My freshman year of high school, my best friend and I created friendship calendars. On them, we kept track of things like when we skipped school, when we were fighting, notable events at school like "science labs," sleepovers, etc. I don't remember what triggered this friendship recording, but we made multiple calendars and documented all sorts of details about our lives.

I have never been much of a journaler. Well, I guess that's not entirely true since I have a whole stack of journals that have sporadic entries spanning from 1991-2013. But I've never been able to really get behind journalling. It has never felt quite right. When I journal, I feel like I am someone else pretending to know what one is supposed to journal about. And it never actually gets at what is going on in my head. So to me, my journals are just amusing/horrifying records of points in time when I wrote down my thoughts in a format that mimicked what I thought journalling should be. Which is an interesting record all on its own. But it doesn't feel accurate.

But there's something about these friendship calendars that bring back so many crazy/strong memories by simply stating events that happened on specific days, without the accompanying feeling that these calendars are trying to be something that they're not. Just reading the line "Holly sister's with KC, Shari's, got ALL weird, Kristin walked home" on Wednesday, March 21, 2013, throws me back to McGillvary, wearing my backpack, trudging home from school after an early release day at school.

So recently, instead of feeling that little Young Women's pang of guilt for not journalling, I've started recording more information on my Google calendar. Things I did. Brief words that describe how I felt about something. Little changes like new employees at work. I know that journalling serves a lot of purposes, and only one of them is to actually record things that happened. But this weird little record somehow feels so much more full and true than anything I've ever tried to write out in paragraphs.

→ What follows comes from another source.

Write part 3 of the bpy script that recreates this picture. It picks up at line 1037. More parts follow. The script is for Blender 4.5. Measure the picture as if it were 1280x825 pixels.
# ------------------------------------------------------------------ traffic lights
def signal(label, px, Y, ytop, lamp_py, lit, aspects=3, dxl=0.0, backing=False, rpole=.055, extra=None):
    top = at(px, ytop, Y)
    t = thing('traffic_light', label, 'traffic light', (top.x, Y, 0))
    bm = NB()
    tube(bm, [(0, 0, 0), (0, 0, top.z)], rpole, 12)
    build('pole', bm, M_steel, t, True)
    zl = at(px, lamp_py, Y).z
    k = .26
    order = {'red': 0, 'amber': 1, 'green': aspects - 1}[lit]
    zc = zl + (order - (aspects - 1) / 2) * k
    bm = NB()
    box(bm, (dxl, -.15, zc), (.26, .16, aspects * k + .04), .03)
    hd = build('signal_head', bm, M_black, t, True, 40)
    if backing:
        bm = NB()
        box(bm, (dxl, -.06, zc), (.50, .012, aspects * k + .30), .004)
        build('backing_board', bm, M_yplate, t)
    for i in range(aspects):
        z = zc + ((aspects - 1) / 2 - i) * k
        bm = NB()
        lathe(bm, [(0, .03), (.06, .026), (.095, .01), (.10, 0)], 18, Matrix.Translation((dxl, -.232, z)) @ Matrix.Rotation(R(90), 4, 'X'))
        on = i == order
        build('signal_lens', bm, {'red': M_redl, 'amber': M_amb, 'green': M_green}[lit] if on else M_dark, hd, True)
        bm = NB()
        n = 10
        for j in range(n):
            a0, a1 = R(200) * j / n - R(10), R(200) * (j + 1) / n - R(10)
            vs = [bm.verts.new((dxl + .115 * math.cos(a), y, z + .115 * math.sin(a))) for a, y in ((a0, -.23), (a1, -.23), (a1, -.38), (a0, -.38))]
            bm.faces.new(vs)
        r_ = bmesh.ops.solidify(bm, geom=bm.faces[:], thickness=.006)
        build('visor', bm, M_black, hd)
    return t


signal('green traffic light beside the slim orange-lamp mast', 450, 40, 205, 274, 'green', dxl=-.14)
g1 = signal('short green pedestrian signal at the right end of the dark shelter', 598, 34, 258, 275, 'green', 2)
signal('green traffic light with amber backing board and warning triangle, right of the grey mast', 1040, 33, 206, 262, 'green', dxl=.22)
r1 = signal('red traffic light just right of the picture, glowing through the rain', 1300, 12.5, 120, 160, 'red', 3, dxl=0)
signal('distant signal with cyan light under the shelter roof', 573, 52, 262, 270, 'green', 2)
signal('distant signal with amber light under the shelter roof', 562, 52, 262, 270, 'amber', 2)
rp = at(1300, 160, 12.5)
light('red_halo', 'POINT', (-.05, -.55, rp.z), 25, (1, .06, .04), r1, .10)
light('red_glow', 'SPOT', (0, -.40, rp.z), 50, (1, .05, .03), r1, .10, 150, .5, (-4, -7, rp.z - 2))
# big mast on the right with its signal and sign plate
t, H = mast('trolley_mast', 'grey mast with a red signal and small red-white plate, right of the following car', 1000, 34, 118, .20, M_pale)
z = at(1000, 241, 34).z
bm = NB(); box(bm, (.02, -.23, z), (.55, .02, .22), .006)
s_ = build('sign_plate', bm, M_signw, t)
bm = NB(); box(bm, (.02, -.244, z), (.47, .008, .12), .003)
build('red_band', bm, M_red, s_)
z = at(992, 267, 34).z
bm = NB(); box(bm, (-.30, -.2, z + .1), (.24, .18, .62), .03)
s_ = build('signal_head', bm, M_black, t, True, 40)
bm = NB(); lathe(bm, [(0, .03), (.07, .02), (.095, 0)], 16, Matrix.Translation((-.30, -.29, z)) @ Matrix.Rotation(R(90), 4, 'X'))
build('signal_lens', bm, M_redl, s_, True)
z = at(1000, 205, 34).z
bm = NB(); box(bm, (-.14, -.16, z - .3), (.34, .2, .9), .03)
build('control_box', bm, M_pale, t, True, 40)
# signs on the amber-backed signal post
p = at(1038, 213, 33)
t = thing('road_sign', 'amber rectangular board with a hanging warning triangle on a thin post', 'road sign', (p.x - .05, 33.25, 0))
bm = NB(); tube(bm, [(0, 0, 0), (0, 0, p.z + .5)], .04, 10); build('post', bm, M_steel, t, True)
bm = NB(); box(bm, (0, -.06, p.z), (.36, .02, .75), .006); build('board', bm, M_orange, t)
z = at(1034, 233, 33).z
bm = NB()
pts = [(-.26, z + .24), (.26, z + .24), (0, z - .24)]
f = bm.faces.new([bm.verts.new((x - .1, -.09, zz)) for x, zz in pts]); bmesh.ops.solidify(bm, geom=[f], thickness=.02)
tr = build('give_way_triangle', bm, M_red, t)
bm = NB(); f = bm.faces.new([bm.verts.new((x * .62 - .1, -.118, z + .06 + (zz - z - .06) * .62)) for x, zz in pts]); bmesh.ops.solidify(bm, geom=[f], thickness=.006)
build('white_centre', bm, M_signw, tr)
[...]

Here's a little taste of my calendaring skills. I hope Holly doesn't hate me for sharing this. I present to you, "Kristin and Holly 'friendship' calendar #3 (February)." We're talking February 2000 here, people. I'm pretty sure we intentionally put scare quotes around the word "friendship" to reflect the tumultuous nature of our friendship. We were awesome. And freshman in high school.

1 comment:

Elisa said...

I've been meaning to comment on this for a while: I think this calendar is GENIUS. I love how many days it's like "Kristin was mad at Holly" or some variant of that. I wish I had something like this to help me remember.

I'm maybe going to start one. Like, today.